• [EXERCISE REQUIREMENTS]
Print out every line, exactly as written.

• [SOURCE MATERIAL]
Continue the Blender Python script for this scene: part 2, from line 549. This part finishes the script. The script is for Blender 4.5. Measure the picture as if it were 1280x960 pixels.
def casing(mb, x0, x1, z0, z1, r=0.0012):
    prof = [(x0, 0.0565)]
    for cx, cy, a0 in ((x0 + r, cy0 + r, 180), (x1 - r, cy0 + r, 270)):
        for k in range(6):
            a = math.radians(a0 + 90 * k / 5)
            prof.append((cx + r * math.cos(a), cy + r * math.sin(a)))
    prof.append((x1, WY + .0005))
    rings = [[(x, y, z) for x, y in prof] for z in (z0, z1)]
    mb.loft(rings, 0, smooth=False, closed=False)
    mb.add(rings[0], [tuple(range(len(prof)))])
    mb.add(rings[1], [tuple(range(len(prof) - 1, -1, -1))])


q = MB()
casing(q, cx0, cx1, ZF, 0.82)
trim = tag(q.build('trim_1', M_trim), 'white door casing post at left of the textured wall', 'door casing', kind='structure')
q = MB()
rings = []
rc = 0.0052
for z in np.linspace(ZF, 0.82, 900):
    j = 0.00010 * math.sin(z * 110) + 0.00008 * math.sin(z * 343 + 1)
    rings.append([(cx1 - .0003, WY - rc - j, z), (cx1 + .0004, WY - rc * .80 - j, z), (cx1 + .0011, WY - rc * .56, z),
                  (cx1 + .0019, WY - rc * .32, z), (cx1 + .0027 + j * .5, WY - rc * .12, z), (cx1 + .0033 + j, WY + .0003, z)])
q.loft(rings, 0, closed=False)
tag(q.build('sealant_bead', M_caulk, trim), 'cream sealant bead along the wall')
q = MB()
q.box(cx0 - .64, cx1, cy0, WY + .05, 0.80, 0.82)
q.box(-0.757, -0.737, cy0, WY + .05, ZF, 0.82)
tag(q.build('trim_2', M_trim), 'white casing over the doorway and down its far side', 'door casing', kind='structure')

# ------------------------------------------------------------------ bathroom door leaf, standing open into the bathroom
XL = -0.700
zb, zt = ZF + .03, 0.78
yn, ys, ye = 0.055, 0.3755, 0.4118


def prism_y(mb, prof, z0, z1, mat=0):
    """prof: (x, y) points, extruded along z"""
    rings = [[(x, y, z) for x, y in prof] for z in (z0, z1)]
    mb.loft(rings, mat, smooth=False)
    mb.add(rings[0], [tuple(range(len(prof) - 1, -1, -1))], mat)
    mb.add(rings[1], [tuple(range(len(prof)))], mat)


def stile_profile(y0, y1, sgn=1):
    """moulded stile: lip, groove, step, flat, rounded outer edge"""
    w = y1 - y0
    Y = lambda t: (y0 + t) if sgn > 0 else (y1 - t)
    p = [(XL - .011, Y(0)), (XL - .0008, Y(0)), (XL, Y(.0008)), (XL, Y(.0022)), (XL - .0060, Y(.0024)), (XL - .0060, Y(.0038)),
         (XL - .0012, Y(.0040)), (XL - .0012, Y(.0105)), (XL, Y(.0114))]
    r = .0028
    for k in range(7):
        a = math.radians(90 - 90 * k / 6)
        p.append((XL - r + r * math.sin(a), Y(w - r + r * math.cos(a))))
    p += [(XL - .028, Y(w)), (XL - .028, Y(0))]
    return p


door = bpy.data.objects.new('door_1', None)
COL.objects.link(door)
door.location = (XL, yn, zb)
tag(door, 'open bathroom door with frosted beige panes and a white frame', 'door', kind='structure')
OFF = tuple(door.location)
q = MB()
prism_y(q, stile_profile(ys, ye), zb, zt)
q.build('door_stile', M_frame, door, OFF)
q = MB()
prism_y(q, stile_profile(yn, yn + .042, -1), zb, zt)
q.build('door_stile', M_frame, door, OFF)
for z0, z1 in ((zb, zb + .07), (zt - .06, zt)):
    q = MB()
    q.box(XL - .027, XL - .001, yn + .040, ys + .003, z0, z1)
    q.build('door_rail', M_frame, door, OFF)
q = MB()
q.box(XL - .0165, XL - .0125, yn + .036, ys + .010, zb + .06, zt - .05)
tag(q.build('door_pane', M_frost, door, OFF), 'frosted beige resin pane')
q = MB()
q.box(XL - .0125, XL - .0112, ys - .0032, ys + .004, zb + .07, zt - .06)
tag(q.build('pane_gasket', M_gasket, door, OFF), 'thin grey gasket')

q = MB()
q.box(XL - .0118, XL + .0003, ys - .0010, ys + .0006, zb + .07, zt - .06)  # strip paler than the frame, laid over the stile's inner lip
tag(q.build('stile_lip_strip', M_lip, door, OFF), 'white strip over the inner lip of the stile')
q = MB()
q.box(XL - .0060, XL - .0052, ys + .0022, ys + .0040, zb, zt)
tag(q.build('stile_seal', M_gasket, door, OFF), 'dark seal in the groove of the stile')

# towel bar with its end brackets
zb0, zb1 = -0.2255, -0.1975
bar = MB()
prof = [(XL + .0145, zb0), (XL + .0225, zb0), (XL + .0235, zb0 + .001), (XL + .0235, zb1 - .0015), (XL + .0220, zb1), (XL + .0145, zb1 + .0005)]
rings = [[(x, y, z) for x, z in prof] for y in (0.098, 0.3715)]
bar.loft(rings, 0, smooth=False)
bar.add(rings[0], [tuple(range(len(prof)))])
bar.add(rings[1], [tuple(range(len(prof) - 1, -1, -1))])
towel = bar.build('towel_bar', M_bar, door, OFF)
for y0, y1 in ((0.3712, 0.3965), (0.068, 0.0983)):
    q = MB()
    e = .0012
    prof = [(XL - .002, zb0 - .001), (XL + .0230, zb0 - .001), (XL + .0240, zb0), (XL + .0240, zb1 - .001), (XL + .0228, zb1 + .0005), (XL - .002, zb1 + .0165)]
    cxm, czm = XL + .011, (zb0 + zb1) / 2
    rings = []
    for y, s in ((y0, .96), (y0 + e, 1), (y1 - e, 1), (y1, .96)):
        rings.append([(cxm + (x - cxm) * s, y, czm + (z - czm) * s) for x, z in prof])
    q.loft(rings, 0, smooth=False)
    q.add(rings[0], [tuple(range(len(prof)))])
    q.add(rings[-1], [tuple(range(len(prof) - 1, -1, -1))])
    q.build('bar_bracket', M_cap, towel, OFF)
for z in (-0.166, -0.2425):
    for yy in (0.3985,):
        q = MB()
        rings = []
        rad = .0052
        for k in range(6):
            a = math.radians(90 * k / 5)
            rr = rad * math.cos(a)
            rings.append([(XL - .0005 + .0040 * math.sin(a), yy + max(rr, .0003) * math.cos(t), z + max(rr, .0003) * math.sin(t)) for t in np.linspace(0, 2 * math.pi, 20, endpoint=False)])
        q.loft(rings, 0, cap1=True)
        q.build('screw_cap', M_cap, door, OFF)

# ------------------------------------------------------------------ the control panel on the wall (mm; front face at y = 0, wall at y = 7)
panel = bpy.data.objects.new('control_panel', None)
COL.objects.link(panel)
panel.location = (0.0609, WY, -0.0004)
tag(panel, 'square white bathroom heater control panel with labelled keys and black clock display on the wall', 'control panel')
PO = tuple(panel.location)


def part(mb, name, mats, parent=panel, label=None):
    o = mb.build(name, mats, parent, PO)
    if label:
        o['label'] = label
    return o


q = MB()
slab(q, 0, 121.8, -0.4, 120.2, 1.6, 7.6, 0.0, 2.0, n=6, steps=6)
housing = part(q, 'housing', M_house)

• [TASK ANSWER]
Continue the Blender Python script for this scene: part 2, from line 549. This part finishes the script. The script is for Blender 4.5. Measure the picture as if it were 1280x960 pixels.
def casing(mb, x0, x1, z0, z1, r=0.0012):
    prof = [(x0, 0.0565)]
    for cx, cy, a0 in ((x0 + r, cy0 + r, 180), (x1 - r, cy0 + r, 270)):
        for k in range(6):
            a = math.radians(a0 + 90 * k / 5)
            prof.append((cx + r * math.cos(a), cy + r * math.sin(a)))
    prof.append((x1, WY + .0005))
    rings = [[(x, y, z) for x, y in prof] for z in (z0, z1)]
    mb.loft(rings, 0, smooth=False, closed=False)
    mb.add(rings[0], [tuple(range(len(prof)))])
    mb.add(rings[1], [tuple(range(len(prof) - 1, -1, -1))])


q = MB()
casing(q, cx0, cx1, ZF, 0.82)
trim = tag(q.build('trim_1', M_trim), 'white door casing post at left of the textured wall', 'door casing', kind='structure')
q = MB()
rings = []
rc = 0.0052
for z in np.linspace(ZF, 0.82, 900):
    j = 0.00010 * math.sin(z * 110) + 0.00008 * math.sin(z * 343 + 1)
    rings.append([(cx1 - .0003, WY - rc - j, z), (cx1 + .0004, WY - rc * .80 - j, z), (cx1 + .0011, WY - rc * .56, z),
                  (cx1 + .0019, WY - rc * .32, z), (cx1 + .0027 + j * .5, WY - rc * .12, z), (cx1 + .0033 + j, WY + .0003, z)])
q.loft(rings, 0, closed=False)
tag(q.build('sealant_bead', M_caulk, trim), 'cream sealant bead along the wall')
q = MB()
q.box(cx0 - .64, cx1, cy0, WY + .05, 0.80, 0.82)
q.box(-0.757, -0.737, cy0, WY + .05, ZF, 0.82)
tag(q.build('trim_2', M_trim), 'white casing over the doorway and down its far side', 'door casing', kind='structure')

# ------------------------------------------------------------------ bathroom door leaf, standing open into the bathroom
XL = -0.700
zb, zt = ZF + .03, 0.78
yn, ys, ye = 0.055, 0.3755, 0.4118


def prism_y(mb, prof, z0, z1, mat=0):
    """prof: (x, y) points, extruded along z"""
    rings = [[(x, y, z) for x, y in prof] for z in (z0, z1)]
    mb.loft(rings, mat, smooth=False)
    mb.add(rings[0], [tuple(range(len(prof) - 1, -1, -1))], mat)
    mb.add(rings[1], [tuple(range(len(prof)))], mat)


def stile_profile(y0, y1, sgn=1):
    """moulded stile: lip, groove, step, flat, rounded outer edge"""
    w = y1 - y0
    Y = lambda t: (y0 + t) if sgn > 0 else (y1 - t)
    p = [(XL - .011, Y(0)), (XL - .0008, Y(0)), (XL, Y(.0008)), (XL, Y(.0022)), (XL - .0060, Y(.0024)), (XL - .0060, Y(.0038)),
         (XL - .0012, Y(.0040)), (XL - .0012, Y(.0105)), (XL, Y(.0114))]
    r = .0028
    for k in range(7):
        a = math.radians(90 - 90 * k / 6)
        p.append((XL - r + r * math.sin(a), Y(w - r + r * math.cos(a))))
    p += [(XL - .028, Y(w)), (XL - .028, Y(0))]
    return p


door = bpy.data.objects.new('door_1', None)
COL.objects.link(door)
door.location = (XL, yn, zb)
tag(door, 'open bathroom door with frosted beige panes and a white frame', 'door', kind='structure')
OFF = tuple(door.location)
q = MB()
prism_y(q, stile_profile(ys, ye), zb, zt)
q.build('door_stile', M_frame, door, OFF)
q = MB()
prism_y(q, stile_profile(yn, yn + .042, -1), zb, zt)
q.build('door_stile', M_frame, door, OFF)
for z0, z1 in ((zb, zb + .07), (zt - .06, zt)):
    q = MB()
    q.box(XL - .027, XL - .001, yn + .040, ys + .003, z0, z1)
    q.build('door_rail', M_frame, door, OFF)
q = MB()
q.box(XL - .0165, XL - .0125, yn + .036, ys + .010, zb + .06, zt - .05)
tag(q.build('door_pane', M_frost, door, OFF), 'frosted beige resin pane')
q = MB()
q.box(XL - .0125, XL - .0112, ys - .0032, ys + .004, zb + .07, zt - .06)
tag(q.build('pane_gasket', M_gasket, door, OFF), 'thin grey gasket')

q = MB()
q.box(XL - .0118, XL + .0003, ys - .0010, ys + .0006, zb + .07, zt - .06)  # strip paler than the frame, laid over the stile's inner lip
tag(q.build('stile_lip_strip', M_lip, door, OFF), 'white strip over the inner lip of the stile')
q = MB()
q.box(XL - .0060, XL - .0052, ys + .0022, ys + .0040, zb, zt)
tag(q.build('stile_seal', M_gasket, door, OFF), 'dark seal in the groove of the stile')

# towel bar with its end brackets
zb0, zb1 = -0.2255, -0.1975
bar = MB()
prof = [(XL + .0145, zb0), (XL + .0225, zb0), (XL + .0235, zb0 + .001), (XL + .0235, zb1 - .0015), (XL + .0220, zb1), (XL + .0145, zb1 + .0005)]
rings = [[(x, y, z) for x, z in prof] for y in (0.098, 0.3715)]
bar.loft(rings, 0, smooth=False)
bar.add(rings[0], [tuple(range(len(prof)))])
bar.add(rings[1], [tuple(range(len(prof) - 1, -1, -1))])
towel = bar.build('towel_bar', M_bar, door, OFF)
for y0, y1 in ((0.3712, 0.3965), (0.068, 0.0983)):
    q = MB()
    e = .0012
    prof = [(XL - .002, zb0 - .001), (XL + .0230, zb0 - .001), (XL + .0240, zb0), (XL + .0240, zb1 - .001), (XL + .0228, zb1 + .0005), (XL - .002, zb1 + .0165)]
    cxm, czm = XL + .011, (zb0 + zb1) / 2
    rings = []
    for y, s in ((y0, .96), (y0 + e, 1), (y1 - e, 1), (y1, .96)):
        rings.append([(cxm + (x - cxm) * s, y, czm + (z - czm) * s) for x, z in prof])
    q.loft(rings, 0, smooth=False)
    q.add(rings[0], [tuple(range(len(prof)))])
    q.add(rings[-1], [tuple(range(len(prof) - 1, -1, -1))])
    q.build('bar_bracket', M_cap, towel, OFF)
for z in (-0.166, -0.2425):
    for yy in (0.3985,):
        q = MB()
        rings = []
        rad = .0052
        for k in range(6):
            a = math.radians(90 * k / 5)
            rr = rad * math.cos(a)
            rings.append([(XL - .0005 + .0040 * math.sin(a), yy + max(rr, .0003) * math.cos(t), z + max(rr, .0003) * math.sin(t)) for t in np.linspace(0, 2 * math.pi, 20, endpoint=False)])
        q.loft(rings, 0, cap1=True)
        q.build('screw_cap', M_cap, door, OFF)

# ------------------------------------------------------------------ the control panel on the wall (mm; front face at y = 0, wall at y = 7)
panel = bpy.data.objects.new('control_panel', None)
COL.objects.link(panel)
panel.location = (0.0609, WY, -0.0004)
tag(panel, 'square white bathroom heater control panel with labelled keys and black clock display on the wall', 'control panel')
PO = tuple(panel.location)


def part(mb, name, mats, parent=panel, label=None):
    o = mb.build(name, mats, parent, PO)
    if label:
        o['label'] = label
    return o


q = MB()
slab(q, 0, 121.8, -0.4, 120.2, 1.6, 7.6, 0.0, 2.0, n=6, steps=6)
housing = part(q, 'housing', M_house)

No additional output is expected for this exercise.